* [Supplied material]:
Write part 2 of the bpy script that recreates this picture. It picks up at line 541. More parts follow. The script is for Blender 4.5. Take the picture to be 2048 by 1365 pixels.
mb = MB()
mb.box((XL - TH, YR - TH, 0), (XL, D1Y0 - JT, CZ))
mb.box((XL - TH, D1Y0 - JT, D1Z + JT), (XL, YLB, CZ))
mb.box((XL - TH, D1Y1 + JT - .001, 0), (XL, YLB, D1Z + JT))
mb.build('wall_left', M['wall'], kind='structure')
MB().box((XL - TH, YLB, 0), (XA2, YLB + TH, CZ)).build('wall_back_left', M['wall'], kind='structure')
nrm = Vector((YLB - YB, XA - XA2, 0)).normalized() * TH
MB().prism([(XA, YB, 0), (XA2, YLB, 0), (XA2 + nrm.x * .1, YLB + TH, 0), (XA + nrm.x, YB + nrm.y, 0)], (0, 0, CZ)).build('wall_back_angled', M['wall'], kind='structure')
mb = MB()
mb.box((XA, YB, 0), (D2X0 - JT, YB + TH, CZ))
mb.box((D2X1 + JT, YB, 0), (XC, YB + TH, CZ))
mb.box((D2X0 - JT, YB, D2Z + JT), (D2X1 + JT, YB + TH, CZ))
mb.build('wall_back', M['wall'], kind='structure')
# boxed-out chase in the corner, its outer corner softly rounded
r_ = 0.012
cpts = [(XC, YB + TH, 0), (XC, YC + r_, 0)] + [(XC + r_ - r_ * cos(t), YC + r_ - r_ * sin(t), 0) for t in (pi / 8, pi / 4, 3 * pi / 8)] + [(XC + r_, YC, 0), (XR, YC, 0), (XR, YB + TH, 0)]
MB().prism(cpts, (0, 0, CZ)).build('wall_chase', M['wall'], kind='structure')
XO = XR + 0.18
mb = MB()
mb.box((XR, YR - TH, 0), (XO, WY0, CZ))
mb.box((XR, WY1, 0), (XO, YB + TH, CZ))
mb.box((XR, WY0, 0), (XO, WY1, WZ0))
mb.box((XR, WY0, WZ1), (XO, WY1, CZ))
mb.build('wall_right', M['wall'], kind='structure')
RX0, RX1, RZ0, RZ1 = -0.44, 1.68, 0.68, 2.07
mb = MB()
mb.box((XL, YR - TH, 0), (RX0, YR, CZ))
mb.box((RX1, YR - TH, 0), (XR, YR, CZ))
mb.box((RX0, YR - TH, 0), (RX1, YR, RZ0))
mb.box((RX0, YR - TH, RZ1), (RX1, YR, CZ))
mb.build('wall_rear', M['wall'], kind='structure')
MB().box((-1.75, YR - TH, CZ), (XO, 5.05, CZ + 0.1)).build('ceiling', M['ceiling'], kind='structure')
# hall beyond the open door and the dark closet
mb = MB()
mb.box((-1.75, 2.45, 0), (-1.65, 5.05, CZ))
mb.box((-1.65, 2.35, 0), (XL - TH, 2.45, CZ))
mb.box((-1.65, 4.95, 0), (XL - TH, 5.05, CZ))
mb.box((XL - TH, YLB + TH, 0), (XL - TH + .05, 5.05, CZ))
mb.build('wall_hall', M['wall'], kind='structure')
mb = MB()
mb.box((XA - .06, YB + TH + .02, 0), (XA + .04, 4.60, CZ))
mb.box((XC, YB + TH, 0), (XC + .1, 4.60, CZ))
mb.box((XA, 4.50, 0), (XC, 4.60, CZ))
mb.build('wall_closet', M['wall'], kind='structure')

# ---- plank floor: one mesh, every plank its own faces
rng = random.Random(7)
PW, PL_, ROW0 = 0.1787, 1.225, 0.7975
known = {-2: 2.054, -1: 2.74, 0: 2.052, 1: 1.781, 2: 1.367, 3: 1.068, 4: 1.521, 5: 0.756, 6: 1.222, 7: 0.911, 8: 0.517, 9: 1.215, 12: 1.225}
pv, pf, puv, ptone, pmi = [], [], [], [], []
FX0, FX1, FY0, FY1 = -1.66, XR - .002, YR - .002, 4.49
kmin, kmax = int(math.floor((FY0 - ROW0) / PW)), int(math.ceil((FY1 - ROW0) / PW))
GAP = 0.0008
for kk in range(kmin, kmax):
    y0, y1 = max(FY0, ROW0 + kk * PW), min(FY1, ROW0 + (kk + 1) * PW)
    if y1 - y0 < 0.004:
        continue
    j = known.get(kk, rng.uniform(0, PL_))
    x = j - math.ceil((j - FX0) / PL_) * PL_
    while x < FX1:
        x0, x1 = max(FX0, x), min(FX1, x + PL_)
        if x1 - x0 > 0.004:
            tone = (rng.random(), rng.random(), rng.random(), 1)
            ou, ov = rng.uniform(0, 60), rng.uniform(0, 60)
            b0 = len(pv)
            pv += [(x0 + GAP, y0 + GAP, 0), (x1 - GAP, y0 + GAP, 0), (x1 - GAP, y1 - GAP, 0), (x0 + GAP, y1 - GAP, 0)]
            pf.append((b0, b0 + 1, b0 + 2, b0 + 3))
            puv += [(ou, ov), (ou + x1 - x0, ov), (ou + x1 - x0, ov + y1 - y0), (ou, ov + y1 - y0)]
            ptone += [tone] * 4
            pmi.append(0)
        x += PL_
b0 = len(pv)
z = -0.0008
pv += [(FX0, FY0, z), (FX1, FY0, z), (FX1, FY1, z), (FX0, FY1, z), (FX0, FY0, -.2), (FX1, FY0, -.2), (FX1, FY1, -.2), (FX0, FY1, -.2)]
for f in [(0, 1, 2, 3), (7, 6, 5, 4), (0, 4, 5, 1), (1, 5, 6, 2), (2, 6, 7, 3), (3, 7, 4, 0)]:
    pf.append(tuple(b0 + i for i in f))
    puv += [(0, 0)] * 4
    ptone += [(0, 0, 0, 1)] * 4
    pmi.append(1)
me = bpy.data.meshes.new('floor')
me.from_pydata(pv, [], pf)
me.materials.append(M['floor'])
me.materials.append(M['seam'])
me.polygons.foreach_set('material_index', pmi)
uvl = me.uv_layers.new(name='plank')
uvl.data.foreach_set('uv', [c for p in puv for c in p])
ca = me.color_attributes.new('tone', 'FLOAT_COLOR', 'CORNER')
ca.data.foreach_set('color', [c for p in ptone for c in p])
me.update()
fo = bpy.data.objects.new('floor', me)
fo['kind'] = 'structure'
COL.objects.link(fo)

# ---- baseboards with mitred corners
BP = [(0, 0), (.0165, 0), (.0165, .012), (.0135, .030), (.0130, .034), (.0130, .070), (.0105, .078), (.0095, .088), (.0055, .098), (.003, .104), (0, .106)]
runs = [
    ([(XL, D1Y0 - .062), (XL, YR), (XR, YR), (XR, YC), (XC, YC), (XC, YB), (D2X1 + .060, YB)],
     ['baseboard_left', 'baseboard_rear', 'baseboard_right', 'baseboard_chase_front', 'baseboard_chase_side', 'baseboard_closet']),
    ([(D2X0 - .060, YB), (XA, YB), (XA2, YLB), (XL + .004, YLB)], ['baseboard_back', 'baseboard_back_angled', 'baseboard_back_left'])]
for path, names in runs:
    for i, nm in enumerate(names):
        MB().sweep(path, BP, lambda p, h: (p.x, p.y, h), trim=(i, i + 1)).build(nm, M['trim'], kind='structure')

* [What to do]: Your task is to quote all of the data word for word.

* [Full solution]:
Write part 2 of the bpy script that recreates this picture. It picks up at line 541. More parts follow. The script is for Blender 4.5. Take the picture to be 2048 by 1365 pixels.
mb = MB()
mb.box((XL - TH, YR - TH, 0), (XL, D1Y0 - JT, CZ))
mb.box((XL - TH, D1Y0 - JT, D1Z + JT), (XL, YLB, CZ))
mb.box((XL - TH, D1Y1 + JT - .001, 0), (XL, YLB, D1Z + JT))
mb.build('wall_left', M['wall'], kind='structure')
MB().box((XL - TH, YLB, 0), (XA2, YLB + TH, CZ)).build('wall_back_left', M['wall'], kind='structure')
nrm = Vector((YLB - YB, XA - XA2, 0)).normalized() * TH
MB().prism([(XA, YB, 0), (XA2, YLB, 0), (XA2 + nrm.x * .1, YLB + TH, 0), (XA + nrm.x, YB + nrm.y, 0)], (0, 0, CZ)).build('wall_back_angled', M['wall'], kind='structure')
mb = MB()
mb.box((XA, YB, 0), (D2X0 - JT, YB + TH, CZ))
mb.box((D2X1 + JT, YB, 0), (XC, YB + TH, CZ))
mb.box((D2X0 - JT, YB, D2Z + JT), (D2X1 + JT, YB + TH, CZ))
mb.build('wall_back', M['wall'], kind='structure')
# boxed-out chase in the corner, its outer corner softly rounded
r_ = 0.012
cpts = [(XC, YB + TH, 0), (XC, YC + r_, 0)] + [(XC + r_ - r_ * cos(t), YC + r_ - r_ * sin(t), 0) for t in (pi / 8, pi / 4, 3 * pi / 8)] + [(XC + r_, YC, 0), (XR, YC, 0), (XR, YB + TH, 0)]
MB().prism(cpts, (0, 0, CZ)).build('wall_chase', M['wall'], kind='structure')
XO = XR + 0.18
mb = MB()
mb.box((XR, YR - TH, 0), (XO, WY0, CZ))
mb.box((XR, WY1, 0), (XO, YB + TH, CZ))
mb.box((XR, WY0, 0), (XO, WY1, WZ0))
mb.box((XR, WY0, WZ1), (XO, WY1, CZ))
mb.build('wall_right', M['wall'], kind='structure')
RX0, RX1, RZ0, RZ1 = -0.44, 1.68, 0.68, 2.07
mb = MB()
mb.box((XL, YR - TH, 0), (RX0, YR, CZ))
mb.box((RX1, YR - TH, 0), (XR, YR, CZ))
mb.box((RX0, YR - TH, 0), (RX1, YR, RZ0))
mb.box((RX0, YR - TH, RZ1), (RX1, YR, CZ))
mb.build('wall_rear', M['wall'], kind='structure')
MB().box((-1.75, YR - TH, CZ), (XO, 5.05, CZ + 0.1)).build('ceiling', M['ceiling'], kind='structure')
# hall beyond the open door and the dark closet
mb = MB()
mb.box((-1.75, 2.45, 0), (-1.65, 5.05, CZ))
mb.box((-1.65, 2.35, 0), (XL - TH, 2.45, CZ))
mb.box((-1.65, 4.95, 0), (XL - TH, 5.05, CZ))
mb.box((XL - TH, YLB + TH, 0), (XL - TH + .05, 5.05, CZ))
mb.build('wall_hall', M['wall'], kind='structure')
mb = MB()
mb.box((XA - .06, YB + TH + .02, 0), (XA + .04, 4.60, CZ))
mb.box((XC, YB + TH, 0), (XC + .1, 4.60, CZ))
mb.box((XA, 4.50, 0), (XC, 4.60, CZ))
mb.build('wall_closet', M['wall'], kind='structure')

# ---- plank floor: one mesh, every plank its own faces
rng = random.Random(7)
PW, PL_, ROW0 = 0.1787, 1.225, 0.7975
known = {-2: 2.054, -1: 2.74, 0: 2.052, 1: 1.781, 2: 1.367, 3: 1.068, 4: 1.521, 5: 0.756, 6: 1.222, 7: 0.911, 8: 0.517, 9: 1.215, 12: 1.225}
pv, pf, puv, ptone, pmi = [], [], [], [], []
FX0, FX1, FY0, FY1 = -1.66, XR - .002, YR - .002, 4.49
kmin, kmax = int(math.floor((FY0 - ROW0) / PW)), int(math.ceil((FY1 - ROW0) / PW))
GAP = 0.0008
for kk in range(kmin, kmax):
    y0, y1 = max(FY0, ROW0 + kk * PW), min(FY1, ROW0 + (kk + 1) * PW)
    if y1 - y0 < 0.004:
        continue
    j = known.get(kk, rng.uniform(0, PL_))
    x = j - math.ceil((j - FX0) / PL_) * PL_
    while x < FX1:
        x0, x1 = max(FX0, x), min(FX1, x + PL_)
        if x1 - x0 > 0.004:
            tone = (rng.random(), rng.random(), rng.random(), 1)
            ou, ov = rng.uniform(0, 60), rng.uniform(0, 60)
            b0 = len(pv)
            pv += [(x0 + GAP, y0 + GAP, 0), (x1 - GAP, y0 + GAP, 0), (x1 - GAP, y1 - GAP, 0), (x0 + GAP, y1 - GAP, 0)]
            pf.append((b0, b0 + 1, b0 + 2, b0 + 3))
            puv += [(ou, ov), (ou + x1 - x0, ov), (ou + x1 - x0, ov + y1 - y0), (ou, ov + y1 - y0)]
            ptone += [tone] * 4
            pmi.append(0)
        x += PL_
b0 = len(pv)
z = -0.0008
pv += [(FX0, FY0, z), (FX1, FY0, z), (FX1, FY1, z), (FX0, FY1, z), (FX0, FY0, -.2), (FX1, FY0, -.2), (FX1, FY1, -.2), (FX0, FY1, -.2)]
for f in [(0, 1, 2, 3), (7, 6, 5, 4), (0, 4, 5, 1), (1, 5, 6, 2), (2, 6, 7, 3), (3, 7, 4, 0)]:
    pf.append(tuple(b0 + i for i in f))
    puv += [(0, 0)] * 4
    ptone += [(0, 0, 0, 1)] * 4
    pmi.append(1)
me = bpy.data.meshes.new('floor')
me.from_pydata(pv, [], pf)
me.materials.append(M['floor'])
me.materials.append(M['seam'])
me.polygons.foreach_set('material_index', pmi)
uvl = me.uv_layers.new(name='plank')
uvl.data.foreach_set('uv', [c for p in puv for c in p])
ca = me.color_attributes.new('tone', 'FLOAT_COLOR', 'CORNER')
ca.data.foreach_set('color', [c for p in ptone for c in p])
me.update()
fo = bpy.data.objects.new('floor', me)
fo['kind'] = 'structure'
COL.objects.link(fo)

# ---- baseboards with mitred corners
BP = [(0, 0), (.0165, 0), (.0165, .012), (.0135, .030), (.0130, .034), (.0130, .070), (.0105, .078), (.0095, .088), (.0055, .098), (.003, .104), (0, .106)]
runs = [
    ([(XL, D1Y0 - .062), (XL, YR), (XR, YR), (XR, YC), (XC, YC), (XC, YB), (D2X1 + .060, YB)],
     ['baseboard_left', 'baseboard_rear', 'baseboard_right', 'baseboard_chase_front', 'baseboard_chase_side', 'baseboard_closet']),
    ([(D2X0 - .060, YB), (XA, YB), (XA2, YLB), (XL + .004, YLB)], ['baseboard_back', 'baseboard_back_angled', 'baseboard_back_left'])]
for path, names in runs:
    for i, nm in enumerate(names):
        MB().sweep(path, BP, lambda p, h: (p.x, p.y, h), trim=(i, i + 1)).build(nm, M['trim'], kind='structure')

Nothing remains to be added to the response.